→ DIRECTIONS:
Repeat the material exactly, leaving nothing out.

------ PROVIDED DATA ------

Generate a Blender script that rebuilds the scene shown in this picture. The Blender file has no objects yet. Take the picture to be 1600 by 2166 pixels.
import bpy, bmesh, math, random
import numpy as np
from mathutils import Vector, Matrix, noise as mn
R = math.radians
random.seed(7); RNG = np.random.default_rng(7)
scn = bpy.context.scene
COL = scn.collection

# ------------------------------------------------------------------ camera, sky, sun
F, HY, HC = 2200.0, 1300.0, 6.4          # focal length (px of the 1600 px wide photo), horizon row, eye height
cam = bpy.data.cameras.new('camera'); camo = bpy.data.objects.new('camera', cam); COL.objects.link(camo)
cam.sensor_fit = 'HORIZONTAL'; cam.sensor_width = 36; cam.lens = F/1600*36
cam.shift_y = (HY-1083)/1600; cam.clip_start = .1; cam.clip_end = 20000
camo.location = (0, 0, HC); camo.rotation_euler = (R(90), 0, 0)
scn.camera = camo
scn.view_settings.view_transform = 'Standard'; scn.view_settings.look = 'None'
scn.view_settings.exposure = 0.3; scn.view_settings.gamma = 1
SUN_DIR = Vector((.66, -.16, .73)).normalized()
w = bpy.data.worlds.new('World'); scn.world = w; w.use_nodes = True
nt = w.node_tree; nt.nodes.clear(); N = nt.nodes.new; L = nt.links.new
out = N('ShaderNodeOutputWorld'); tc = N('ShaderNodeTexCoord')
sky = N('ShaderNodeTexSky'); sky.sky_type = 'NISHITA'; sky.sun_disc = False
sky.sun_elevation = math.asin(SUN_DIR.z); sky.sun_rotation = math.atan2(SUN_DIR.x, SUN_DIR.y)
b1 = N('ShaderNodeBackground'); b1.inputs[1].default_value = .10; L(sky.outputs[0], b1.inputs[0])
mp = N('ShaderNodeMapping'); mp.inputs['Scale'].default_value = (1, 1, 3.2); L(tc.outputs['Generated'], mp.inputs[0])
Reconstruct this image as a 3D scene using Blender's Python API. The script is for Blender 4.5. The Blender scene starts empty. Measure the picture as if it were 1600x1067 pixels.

------

→ TASK RESPONSE:
Generate a Blender script that rebuilds the scene shown in this picture. The Blender file has no objects yet. Take the picture to be 1600 by 2166 pixels.
import bpy, bmesh, math, random
import numpy as np
from mathutils import Vector, Matrix, noise as mn
R = math.radians
random.seed(7); RNG = np.random.default_rng(7)
scn = bpy.context.scene
COL = scn.collection

# ------------------------------------------------------------------ camera, sky, sun
F, HY, HC = 2200.0, 1300.0, 6.4          # focal length (px of the 1600 px wide photo), horizon row, eye height
cam = bpy.data.cameras.new('camera'); camo = bpy.data.objects.new('camera', cam); COL.objects.link(camo)
cam.sensor_fit = 'HORIZONTAL'; cam.sensor_width = 36; cam.lens = F/1600*36
cam.shift_y = (HY-1083)/1600; cam.clip_start = .1; cam.clip_end = 20000
camo.location = (0, 0, HC); camo.rotation_euler = (R(90), 0, 0)
scn.camera = camo
scn.view_settings.view_transform = 'Standard'; scn.view_settings.look = 'None'
scn.view_settings.exposure = 0.3; scn.view_settings.gamma = 1
SUN_DIR = Vector((.66, -.16, .73)).normalized()
w = bpy.data.worlds.new('World'); scn.world = w; w.use_nodes = True
nt = w.node_tree; nt.nodes.clear(); N = nt.nodes.new; L = nt.links.new
out = N('ShaderNodeOutputWorld'); tc = N('ShaderNodeTexCoord')
sky = N('ShaderNodeTexSky'); sky.sky_type = 'NISHITA'; sky.sun_disc = False
sky.sun_elevation = math.asin(SUN_DIR.z); sky.sun_rotation = math.atan2(SUN_DIR.x, SUN_DIR.y)
b1 = N('ShaderNodeBackground'); b1.inputs[1].default_value = .10; L(sky.outputs[0], b1.inputs[0])
mp = N('ShaderNodeMapping'); mp.inputs['Scale'].default_value = (1, 1, 3.2); L(tc.outputs['Generated'], mp.inputs[0])
Reconstruct this image as a 3D scene using Blender's Python API. The script is for Blender 4.5. The Blender scene starts empty. Measure the picture as if it were 1600x1067 pixels.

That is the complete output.